Toronto the Chaotic

Image by Leelz, from NOW's Flickr poolSo this is what it comes down to.

I suppose I should be happy that the rampaging hordes smashing up franchises on Queen West and Yonge yesterday weren’t all wearing greasepaint; that would have sent our already hysterical media into a frenzy of panic and terror.

Not everyone is going crazy — Torontoist has been doing spectacular work, and my peeps at NOW are staying on top of things on the Twitter — but CP24‘s highlight reel of the day’s clashes, set to a nervous soundtrack right out of a “Transformers” movie, felt like it was trying to give viewers the vapors.

As a homeowner and a professional rapidly approaching middle age, I know I’ve lost the right to weigh in on the issue, but seriously: Whatever you’re protesting, you lose your moral standing when you start smashing storefronts and setting police cars on fire. You do that, you’re just a fucking punk.

Don’t get me wrong; I’m all for peaceful protests and organized marches, and there was a lot of that yesterday — until about 3:30 pm, when a subset of the Queen’s Park marchers decided to head down to the big fence at Wellington and start knocking shit over. That triggered other outbreaks of violence, including a confrontation at Queen and Spadina — just down the street from me, really — where I was sure someone was going to get shot.

The police showed remarkable restraint. The protestors, not so much. I’m glad no one was killed yesterday; I’m less glad that 400 people were arrested under a creepy new law that gives the police the right to suspend probable cause and haul you in if they feel you might look at them funny. (It puts the lie to the conservative position that people who’ve done nothing wrong have nothing to fear.)

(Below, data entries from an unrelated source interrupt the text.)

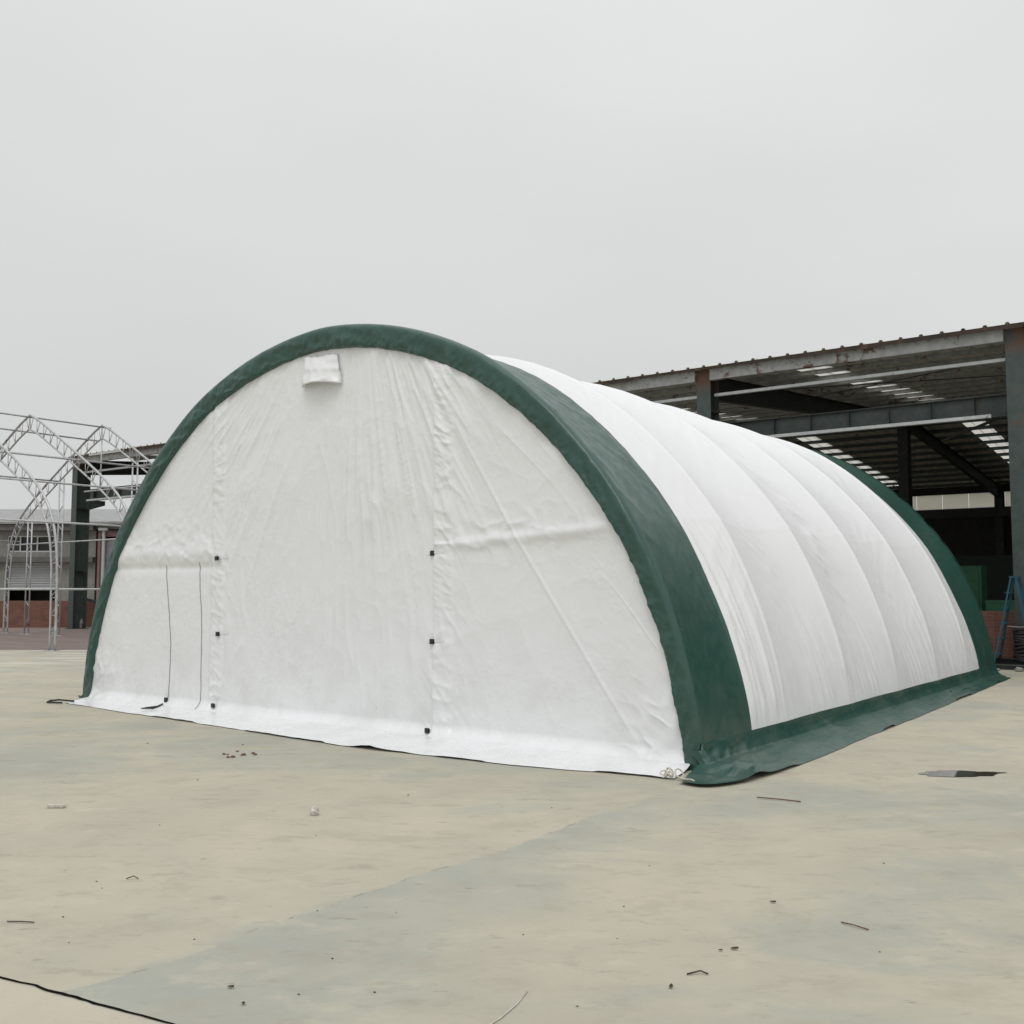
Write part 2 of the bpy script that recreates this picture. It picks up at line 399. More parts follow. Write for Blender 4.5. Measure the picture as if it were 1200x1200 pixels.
def panel(name, y0, y1, mat, n):
    s = np.linspace(s_lo, LT-s_lo, 440)
    yy = np.linspace(y0, y1, n)
    Sg, Yg = np.meshgrid(s, yy, indexing='ij'); m = MB(); m.grid(cover_surface(Sg, Yg)); return child(m, name, mat, smooth=True)
G0, G1 = 1.07, 10.09
panel('roof_cover', G0, G1, M_COVER, 420)
tag(panel('cover_band', .075, G0, M_GREEN, 44), 'green band round the front edge of the shelter roof')
tag(panel('cover_band', G1, L-.075, M_GREEN, 42), 'green band round the back edge of the shelter roof')
# rim : green fabric gathered round the front arch, turned in over the end wall
def rim(front=True):
    s = np.linspace(0.0, LT, 1300); x, z = arch(s); nx, nz = arch_n(s)
    up = np.clip(z/H, 0, 1)
    dep = .165 + .10*up**1.2
    prof = [(1.0, .06), (1.01, .004), (.97, -.014), (.90, -.020), (.81, -.022), (.71, -.024), (.61, -.026), (.51, -.027), (.41, -.028), (.31, -.028), (.22, -.026), (.14, -.021), (.08, -.009), (.035, .012), (.008, .042), (.0, .075)]
    P = []
    for j, (d, yy) in enumerate(prof):
        wv = (1-abs(2*d-1.1)).__float__() if False else max(0., min(1., d*1.2))
        gath = (.030*(ridge(s*2.2+d*.8, s*0+d*1.3, 81, 1.6)-.3) + .026*(ridge(s*5.2+d*1.8, s*0+d*1.8, 83, 1.9)-.3)*(.3+vnoise(s*.8, s*0, 88)) + .016*(ridge(s*10-d*2.4, s*0+d*2.5, 86, 1.8)-.3)*(.2+vnoise(s*1.3, s*0, 89)) + .03*fbm(s*2.6, s*0+d*2.6, 3, 85))*wv
        pin = .016*(ridge(s*3.1, s*0+d, 87, 1.5)-.4)*wv
        yv = yy - gath*(.25 if d > .97 else 1)
        sg = cover_surface(s, np.full_like(s, .075)) if j == len(prof)-1 else None
        Q = np.stack([x-nx*(d*dep+pin*.5), yv, np.maximum(z-nz*(d*dep+pin*.5), .0)], -1)
        if sg is not None: Q = sg
        P.append(Q)
    P = np.array(P)
    if not front: P[:, :, 1] = L - P[:, :, 1]
    m = MB(); m.grid(P); return m
tag(child(rim(), 'cover_rim', M_GREEN, smooth=True), 'gathered green hem round the front arch')
child(rim(False), 'cover_rim', M_GREEN, smooth=True)

# end wall
def zin(x):           # a little outside the rim's inner edge, so that its edge is hidden behind the rim
    a = A-.10; h = H-.17; u = np.clip(np.abs(x+A)/a, 0, 1)
    return h*(1-u*u)**(1/MEXP)
def wall_d(x, z):
    """displacement of the end wall towards the viewer, metres"""
    d = 0.010*fbm(x*.8, z*.7, 3, 101)*2
    # fan of drape folds from the top of the door
    ax, az = -4.1, 5.6
    phi = np.arctan2(x-ax, az-z); r = np.hypot(x-ax, az-z)
    fan = ridge(phi*14+.9*fbm(x*.9, z*.5, 2, 5), r*.5, 111, 1.8)*.7 + ridge(phi*30+1.2*fbm(x*1.2, z*.7, 2, 12), r*.8+fbm(x, z, 2, 8), 113, 2.0)*.4
    mdoor = sm(-6.9, -5.9, x)*sm(-2.4, -2.9, x)
    mR = np.exp(-((x+3.3)/.75)**2)*sm(1.2, 2.2, z)
    mL = np.exp(-((x+6.3)/.7)**2)*sm(1.6, 2.4, z)*.8
    brk = .36+1.0*sm(.3, .75, vnoise(x*.9+z*.35, z*.75, 114))
    d = d + .040*fan*brk*(.26*mdoor + .9*mR + .75*mL)
    low = ridge(x*4.2+1.4*fbm(x*1.4, z*1.1, 3, 9), z*.9, 117, 1.8)*(.2+1.2*sm(.35,.7,vnoise(x*1.1, z*.9, 119)))
    d = d + .011*low*sm(1.9, .9, z)*mdoor
    # crumple everywhere, finer
    d = d + .0022*(ridge(x*14+z*3, z*11-x*4, 133, 2.0)-.3)*sm(.45, .8, vnoise(x*1.3+2, z*1.6, 135))
    d = d + .0045*(ridge(x*1.9+z*.9, z*1.7-x*.7, 121, 2.0)-.3)*sm(.3, .75, vnoise(x*.8+4, z*.8, 123))
    d = d + .003*(ridge(x*3.4-z*2.1, z*3.0+x*1.2, 125, 2.2)-.3)*sm(.35, .8, vnoise(x*1.1+1, z*1.1, 127))
    d = d + .0024*(ridge(x*6.5+z*3.0, z*5.2-x*2, 129, 2.4)-.3)*sm(.4, .85, vnoise(x*1.5+8, z*1.5, 131))
    d = d + .0022*crease(x*1.3+z*.8, z*1.1-x*.5, 241, .035) + .0016*crease(x*2.4-z*1.6, z*1.9+x*.8, 243, .045) + .0014*crease(x*4.2+z*1.5, z*3.6-x*2.0, 245, .06) + .007*crease(phi*17, r*.7+3, 251, .04) + .006*crease(phi*34+.6*fbm(x,z,2,3), r*1.0+7, 253, .055)*(.4+mR+mL+.5*mdoor) + .0016*crease(x*7.5-z*2, z*7+x*2, 247, .08)
    d = d + .005*crease(x*3.2+.3*z, z*.55, 249, .05)*(.3+mdoor)
    # zipped flap strips on both sides of the door, puckered
    for x0, x1, sd in ((-2.93,-2.69,1), (-6.47,-6.24,2)):
        st = sm(x0-.018, x0+.018, x)*sm(x1+.018, x1-.018, x)
        pk = ridge(z*6.5+fbm(x*4, z*3, 2, 7)*1.5, x*2.2, 141+sd, 1.4)
        pk2 = ridge(z*15+x*7, x*6+z, 145+sd, 1.5)
        d = d + st*(.012 + .014*pk*sm(.25, .6, vnoise(z*1.4, x*0+sd, 147)) + .007*pk2*sm(.3,.65,vnoise(z*2.1+5, x*0+sd, 149)))
        d = d + .014*(ridge(z*5+x*6, x*3, 151+sd, 1.6)-.2)*np.exp(-((x-(x0+x1)/2)/.22)**2)*sm(.45, .7, vnoise(z*1.3+3, x*.5, 153+sd))
    # tube of the end frame behind the fabric
    mh = sm(-8.75,-8.5,x)*sm(-6.2,-6.5,x)
    zt = 1.93+.012*np.sin(x*3)
    d = d + mh*(.022*np.exp(-((z-zt)/.10)**2)*(1+.6*fbm(x*5, z*6, 3, 161)*2) - .014*np.exp(-((z-1.76)/.05)**2))
    d = d + mh*sm(1.74,1.84,z)*sm(2.6,1.95,z)*.016*ridge(x*5, z*5, 163, 1.3)
    mr = sm(-2.75,-2.6,x)*sm(-.75,-1.0,x); zr = 1.93+.06*(x+2.7)
    d = d + mr*(.022*np.exp(-((z-zr)/.05)**2) + .016*ridge(x*4.2+z, z*5, 165, 1.5)*np.exp(-((z-zr-.05)/.2)**2))
    # taut bracing wire pressing out diagonally
    tt = np.clip((x+3.15)/2.5, 0, 1); zw = 3.93-3.72*(x+3.15)/2.5 - .10*np.sin(tt*math.pi)
    dist = (z-zw)*.558
    on = sm(-3.2,-3.1,x)*sm(-.6,-.75,x)
    d = d + on*(.008*np.exp(-(dist/.016)**2) + .005*np.exp(-(dist/.10)**2))
    # corner pulled in at the right foot
    cr = np.exp(-((x+.25)/.5)**2)*np.exp(-((z-.2)/.45)**2)
    d = d + .03*cr*(ridge(x*3+z*5, z*2-x*3, 171, 1.4))
    cl = np.exp(-((x+8.8)/.4)**2)*np.exp(-((z-.3)/.4)**2)
    d = d + .03*cl*(ridge(x*4-z*4, z*2+x*3, 173, 1.4))
    # foot flares a touch
    d = d + .085*np.clip((.17-z)/.12, 0, 1)**2
    return d
NX, NZ = 620, 310
xg = np.linspace(-W+.104, -.104, NX); v = np.linspace(0, 1, NZ)
X, V = np.meshgrid(xg, v, indexing='ij')
Zt = np.maximum(zin(X), .10); Z = .05 + V*(Zt-.05)
edge = sm(0, .25, Zt-Z)*sm(0, .15, X+W-.1)*sm(0, .15, -.1-X)
Y = .030 - wall_d(X, Z)*(.25+.75*edge)
m = MB(); m.grid(np.stack([X, Y, Z], -1)); endwall = child(m, 'end_wall', M_WHITE, smooth=True)
Yb = Y[:, 0]
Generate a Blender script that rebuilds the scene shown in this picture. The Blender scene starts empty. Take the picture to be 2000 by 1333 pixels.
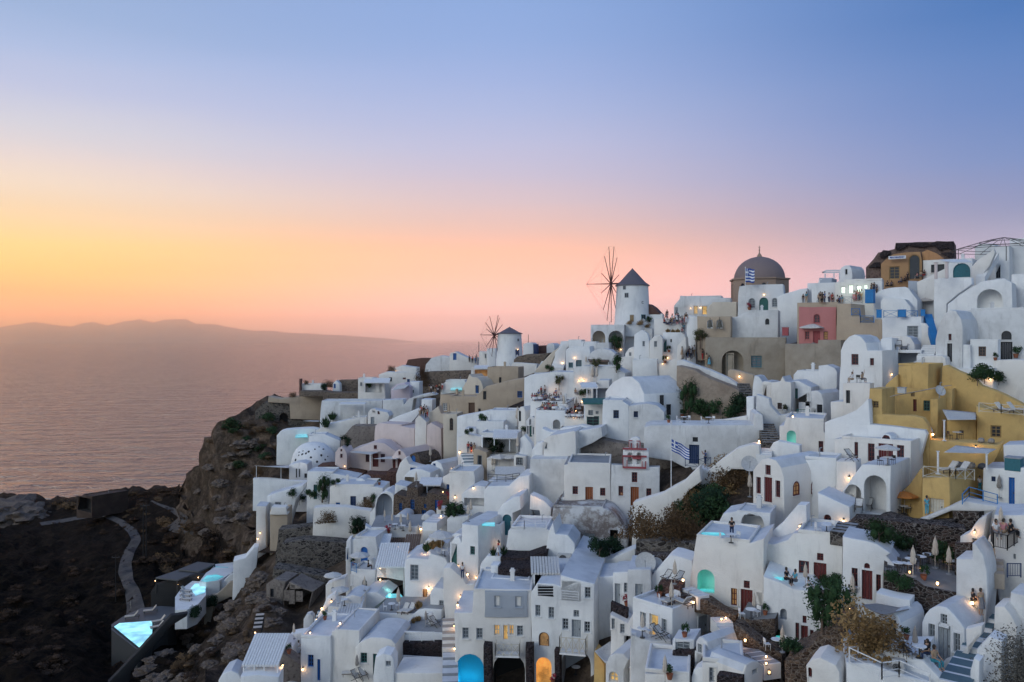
import bpy,bmesh,math,random
from mathutils import Vector,Matrix,noise
from mathutils.geometry import tessellate_polygon
from mathutils.bvhtree import BVHTree
random.seed(7)
S=bpy.context.scene
COL=S.collection
R=math.radians
F,CX,CY,EYE=1555.0,1000.0,663.5,110.0
cd=bpy.data.cameras.new('camera');cam=bpy.data.objects.new('camera',cd);COL.objects.link(cam)
cd.sensor_width=36.0;cd.lens=F*36/2000;cd.clip_start=0.5;cd.clip_end=90000;cd.shift_y=-3.0/2000
cam.location=(0,0,EYE);cam.rotation_euler=(R(90),0,0)
S.camera=cam
S.view_settings.view_transform='Standard';S.view_settings.look='None'
S.view_settings.exposure=0.0;S.view_settings.gamma=1.0
def lin(c):
 return tuple(((v/255)/12.92 if v/255<=.04045 else((v/255+.055)/1.055)**2.4)for v in c)
W=bpy.data.worlds.new('World');S.world=W;W.use_nodes=True
wt=W.node_tree;wt.nodes.clear()
def wn(t,**k):
 n=wt.nodes.new(t)
 for a,b in k.items():setattr(n,a,b)
 return n
def wmath(op,a,b=None,c=None):
 n=wn('ShaderNodeMath',operation=op)
 for i,v in enumerate((a,b,c)):
  if v is None:continue
  if isinstance(v,(int,float)):n.inputs[i].default_value=v
  else:wt.links.new(v,n.inputs[i])
 return n.outputs[0]
tc=wn('ShaderNodeTexCoord');sp=wn('ShaderNodeSeparateXYZ');wt.links.new(tc.outputs['Generated'],sp.inputs[0])
el=wmath('MULTIPLY',wmath('ARCSINE',sp.outputs[2]),180/math.pi)
az=wmath('MULTIPLY',wmath('ARCTAN2',sp.outputs[0],sp.outputs[1]),180/math.pi)
nz=wn('ShaderNodeTexNoise');nz.inputs['Scale'].default_value=2.2;nz.inputs['Detail'].default_value=3
mp=wn('ShaderNodeMapping');mp.inputs['Scale'].default_value=(1,1,9);wt.links.new(tc.outputs['Generated'],mp.inputs[0]);wt.links.new(mp.outputs[0],nz.inputs['Vector'])
wob=wmath('MULTIPLY',wmath('SUBTRACT',nz.outputs['Fac'],.5),1.6)
elw=wmath('ADD',el,wob)
def sky_ramp(stops):
 r=wn('ShaderNodeValToRGB');e=r.color_ramp.elements
 f=wmath('DIVIDE',wmath('ADD',elw,2.0),92.0)
 f=wmath('POWER',wmath('MAXIMUM',f,0.0),0.5);wt.links.new(f,r.inputs[0])
 pts=[(((d+2)/92)**.5,lin(c))for d,c in stops]
 e[0].position=pts[0][0];e[0].color=(*pts[0][1],1)
 e[1].position=pts[-1][0];e[1].color=(*pts[-1][1],1)
 for p,c in pts[1:-1]:
  n=e.new(p);n.color=(*c,1)
 return r.outputs[0]
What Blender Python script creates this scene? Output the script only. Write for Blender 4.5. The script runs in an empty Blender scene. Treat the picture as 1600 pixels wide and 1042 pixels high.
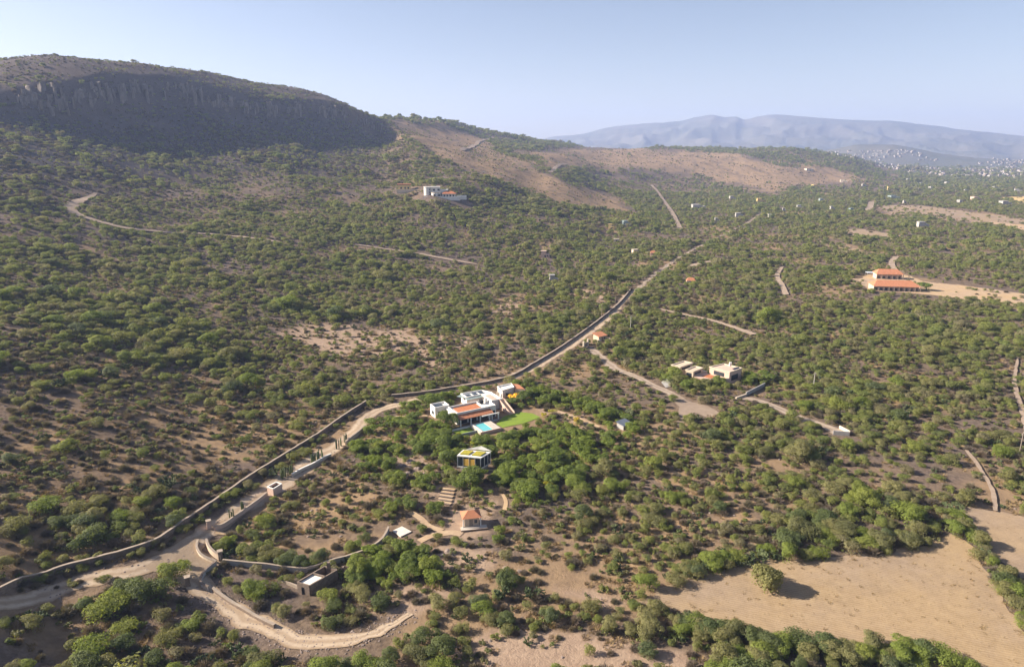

Anyway. Here’s hoping today is better, and easier, for everyone — both the peaceful demonstrators and the police charged with maintaining order and controlling chaos. And for the dilettante anarchists who think the best way to protest globalization is to destroy someone else’s livelihood and put the people who work there at risk, this is not what Gandhi meant when he said “be the change you want to see in the world”. He was a leader; you’re just kids who’ve misunderstood the lessons of Rage Against the Machine.

But I still hope you make it to your thirties.